Sigortalının iş kazası veya meslek hastalığına uğramasına birden çok kişinin birlikte kusurlarıyla neden olmaları durumunda, anılan 50. ve 51. maddeler (... sayılı Kanunun 61. ve 62. maddeleri) gereğince teselsül hükümleri kapsamında bu kişilerin birlikte sorumlulukları vardır ve 146. maddeye (... sayılı Kanunun 62. maddesine) göre, kendi payından fazlasını ödeyenin diğer müteselsil borçlulara karşı rücu hakkı saklı kalmak kaydıyla, her bir borçlu yönünden kusurlarına karşılık gelen miktar ayrılmaksızın teselsül kurallarına göre sorumluluklarına karar verilmelidir. İş kazası veya meslek hastalığına birlikte sebebiyet veren sorumluların işveren ve üçüncü kişi olması durumunda ise, işverenin müteselsilen sorumlu olacağı tutar, 1. fıkra gereğince kendi kusur payı gözetilerek sorumlu tutulacağı miktarın (gelirin ilk peşin sermaye değeri X işverenin kusur oranı), üçüncü kişinin 4. fıkraya göre sorumlu olacağı tutar (gelirin ilk peşin sermaye değerinin yarısı X üçüncü kişinin kusur oranı) ile toplamı kadar olmalı, kanun koyucunun getirdiği “gelirin ilk peşin sermaye değerinin yarısı” sınırlaması karşısında üçüncü kişinin müteselsilen sorumlu tutulacağı miktarın ise, gelirin ilk peşin sermaye değerinin yarısı ile işveren de dahil olmak üzere tüm davalıların kusurları toplamının çarpımı sonucu elde edilecek tutar kadar olması gerekmektedir. Bu yaklaşım ve uygulama, işvereni, iç ilişkide üçüncü kişiye rücu edemeyeceği miktarı Kuruma ödemek zorunda bırakmadığından da hakkaniyete uygundur. Diğer yandan, iş kazası nedeniyle yapılan masraf ve ödemeler yönünden işveren ve üçüncü kişilerin sorumluluğu toplam kusur oranı ile sınırlıdır.

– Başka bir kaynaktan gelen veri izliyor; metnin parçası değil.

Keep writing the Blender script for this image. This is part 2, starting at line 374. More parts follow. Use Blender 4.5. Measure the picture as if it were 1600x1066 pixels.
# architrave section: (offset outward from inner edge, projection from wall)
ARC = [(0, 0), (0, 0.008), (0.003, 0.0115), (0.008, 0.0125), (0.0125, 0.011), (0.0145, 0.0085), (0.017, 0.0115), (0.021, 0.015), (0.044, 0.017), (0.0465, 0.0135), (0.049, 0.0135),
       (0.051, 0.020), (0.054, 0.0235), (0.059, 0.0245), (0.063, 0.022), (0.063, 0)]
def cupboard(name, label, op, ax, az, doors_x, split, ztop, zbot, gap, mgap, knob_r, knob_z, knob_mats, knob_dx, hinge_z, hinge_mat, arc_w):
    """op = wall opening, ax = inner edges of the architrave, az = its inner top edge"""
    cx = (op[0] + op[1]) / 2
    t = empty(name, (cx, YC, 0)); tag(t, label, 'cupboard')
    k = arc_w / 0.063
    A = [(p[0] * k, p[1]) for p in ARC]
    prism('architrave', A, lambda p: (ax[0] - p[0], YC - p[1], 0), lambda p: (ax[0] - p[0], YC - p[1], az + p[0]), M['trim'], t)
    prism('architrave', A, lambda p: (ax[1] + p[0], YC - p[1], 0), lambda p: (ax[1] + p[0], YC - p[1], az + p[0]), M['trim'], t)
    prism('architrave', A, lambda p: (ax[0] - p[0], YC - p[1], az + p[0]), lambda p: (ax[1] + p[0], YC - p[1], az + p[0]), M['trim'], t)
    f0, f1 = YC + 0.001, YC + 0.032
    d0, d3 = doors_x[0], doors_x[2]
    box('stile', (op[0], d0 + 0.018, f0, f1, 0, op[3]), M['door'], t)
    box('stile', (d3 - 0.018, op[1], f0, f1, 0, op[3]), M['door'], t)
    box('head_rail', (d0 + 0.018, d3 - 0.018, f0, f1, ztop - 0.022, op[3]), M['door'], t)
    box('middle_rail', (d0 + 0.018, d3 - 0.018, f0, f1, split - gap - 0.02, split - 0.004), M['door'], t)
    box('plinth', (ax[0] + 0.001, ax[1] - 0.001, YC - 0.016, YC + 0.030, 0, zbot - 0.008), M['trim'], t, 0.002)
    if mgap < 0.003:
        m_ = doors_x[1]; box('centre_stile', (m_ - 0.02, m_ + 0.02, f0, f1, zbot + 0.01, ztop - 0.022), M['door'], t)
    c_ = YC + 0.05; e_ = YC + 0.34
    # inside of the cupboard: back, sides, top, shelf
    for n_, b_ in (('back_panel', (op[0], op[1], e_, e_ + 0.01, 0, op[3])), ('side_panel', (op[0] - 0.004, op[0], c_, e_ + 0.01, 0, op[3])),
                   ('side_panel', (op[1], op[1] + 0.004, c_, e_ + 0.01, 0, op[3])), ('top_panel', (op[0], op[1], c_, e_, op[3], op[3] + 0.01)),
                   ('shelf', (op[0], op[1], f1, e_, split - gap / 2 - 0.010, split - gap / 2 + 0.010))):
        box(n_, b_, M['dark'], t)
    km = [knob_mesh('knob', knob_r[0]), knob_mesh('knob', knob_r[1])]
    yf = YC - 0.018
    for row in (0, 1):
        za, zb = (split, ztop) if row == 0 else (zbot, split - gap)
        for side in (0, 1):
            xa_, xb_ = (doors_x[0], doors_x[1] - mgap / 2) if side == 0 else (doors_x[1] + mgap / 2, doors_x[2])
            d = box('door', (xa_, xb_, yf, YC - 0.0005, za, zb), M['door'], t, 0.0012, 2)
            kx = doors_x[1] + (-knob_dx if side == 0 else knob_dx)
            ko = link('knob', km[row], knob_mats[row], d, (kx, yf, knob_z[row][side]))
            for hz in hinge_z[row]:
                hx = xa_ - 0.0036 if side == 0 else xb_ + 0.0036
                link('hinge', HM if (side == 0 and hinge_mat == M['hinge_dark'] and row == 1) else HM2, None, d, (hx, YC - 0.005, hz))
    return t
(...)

Eldeki davada, zararlandırıcı sigorta olayının meydana gelmesinde davalılardan işveren ... Temizlik İnşaat Haf. Nak. Müh. Müş. San. A.Ş. %20 (bu kusur oranı içinde dava dışı asıl işveren ... %5 kusurlu), diğer davalı araç sürücüsü ... %70, sigortalı ise %10 oranında kusurlu bulunarak karar tesis edilmiş ise de, yukarıda açıklanan yasal düzenlemeler uyarınca davalıların teselsül sorumluluğunun hatalı belirlenmiş olduğu görülmüştür.
Söz konusu düzenlemeler gereği işverenin gelirler yönünden sorumluluğu %90 değil, %55 ile sınırlıdır. Diğer yandan, üçüncü kişi araç sürüsü davalı ...’ nın ise tedavi giderleri yönünden sorumluluğu %70 değil, işverenle birlikte toplam %90 kusur oranına tabidir.
Mahkemece, davalıların teselsül sorumluluğunun hatalı belirlenmiş olması usul ve yasaya aykırı olup, bozma nedenidir.
O halde, davacı Kurum ile davalı ... Temizlik İnşaat Haf. Nak. Müh. Müş. San. A.Ş. vekillerinin bu yönleri amaçlayan temyiz itirazları kabul edilmeli ve İstanbul Bölge Adliye Mahkemesi 33 Hukuk Dairesinin istinaf başvurusunun esastan reddine ilişkin kararının kaldırılarak İlk Derece Mahkemesince verilen hüküm bozulmalıdır.
SONUÇ: İstanbul Bölge Adliye Mahkemesi 33. Hukuk Dairesi kararının HMK'nın 373/1. maddesi gereğince kaldırılarak temyiz edilen ilk derece mahkemesi hükmünün yukarıda açıklanan nedenlerle BOZULMASINA, temyiz harcının davalılardan ... Temizlik İnşaat Haf. Nak. Müh. Müş. San. A.Ş.'ye iadesine, dosyanın kararı veren İlk Derece Mahkemesine, kararın bir örneğinin Bölge Adliye Mahkemesine gönderilmesine, 27.05.2021 gününde oybirliğiyle karar verildi.